In realtà la vaga somiglia dei due è funzionale a un risvolto di trama talmente assurdo da essere quasi geniale, vedere per credere.

Fatal Frames: Il mito

Fatal Frames – Fotogrammi mortali è un prodotto molto ambizioso, una sorta di piccolo colossal, visto il dispiego di mezzi per ottenere un cast di nomi così importanti, oltre al fatto di essere girato in centro a Roma nelle location più costose e turistiche.

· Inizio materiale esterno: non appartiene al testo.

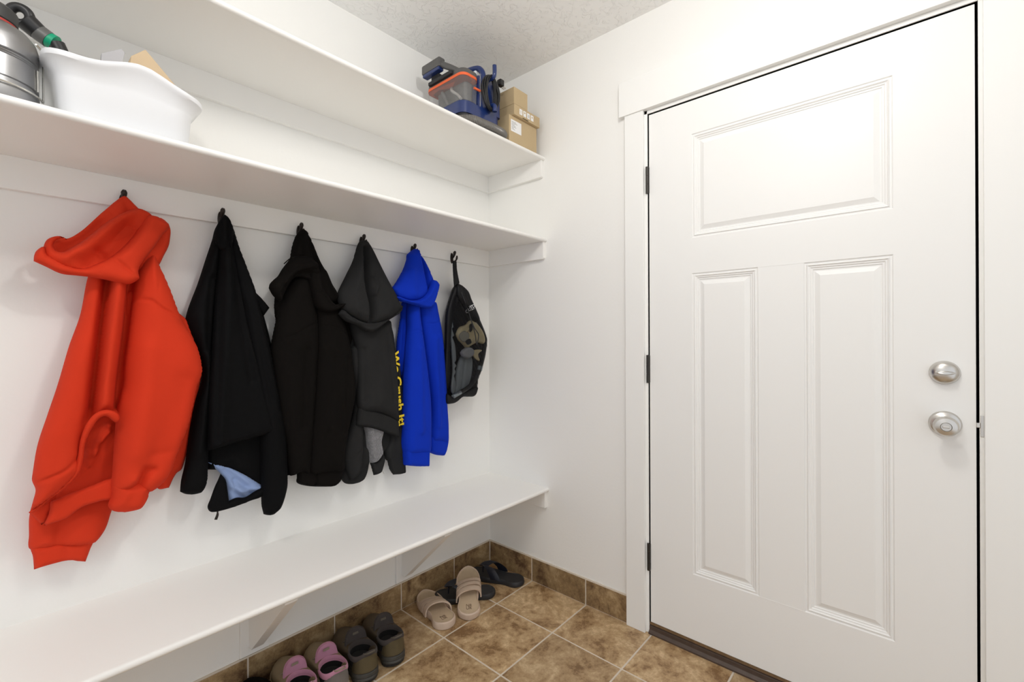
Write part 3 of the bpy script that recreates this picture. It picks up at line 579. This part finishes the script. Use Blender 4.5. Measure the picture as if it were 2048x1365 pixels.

È una pellicola che certamente ha i suoi limiti ma alla quale si vuole comunque bene, ricchissima (praticamente ubriaca) di spunti interessanti, sequenze assurde, volti noti, con un trama avvincente nella sua follia nonostante la lunga durata, una buona colonna sonora, un killer molto classico ma figo e sequenze di omicidio piuttosto brutali.
Quanto è bizzarro e surreale vedere il dottor Loomis nel mezzo di questo colorato freakshow di situazioni e personaggi mal assortiti? Quanto è divertente veder entrare in scena, completamente a caso, il Tall Man di Phantasm o Linnea Quigley nel ruolo di una parapsicologa uscita non si sa da dove?

Il film è diventato negli anni un must per gli appassionati di b-horror ed il regista stesso mostra una passione smisurata, con un prodotto che risulta ipercitazionista e un po’ malinconico, visto il suo sguardo costantemente puntato al cinema dei decenni passati. Al Festa cercò di riportare in auge il giallo in un periodo in cui il cinema di genere in Italia stava scomparendo (e che sarebbe definitivamente morto di lì a poco), un tentativo non proprio riuscita ma che, visto ora, considerando quello che è al momento il cinema italiano, ci porta a pensare che forse Fatal Frames non era poi così male.

Fra gli extra dell’edizione Oblivion trovate un’interessante intervista inedita al regista a cura di Mattia Malavasi (Caffè Da Brivido) e un succosissimo dietro le quinte girato all’epoca con interviste, fra gli altri, a Linnea Quigley e Angus Scrimm.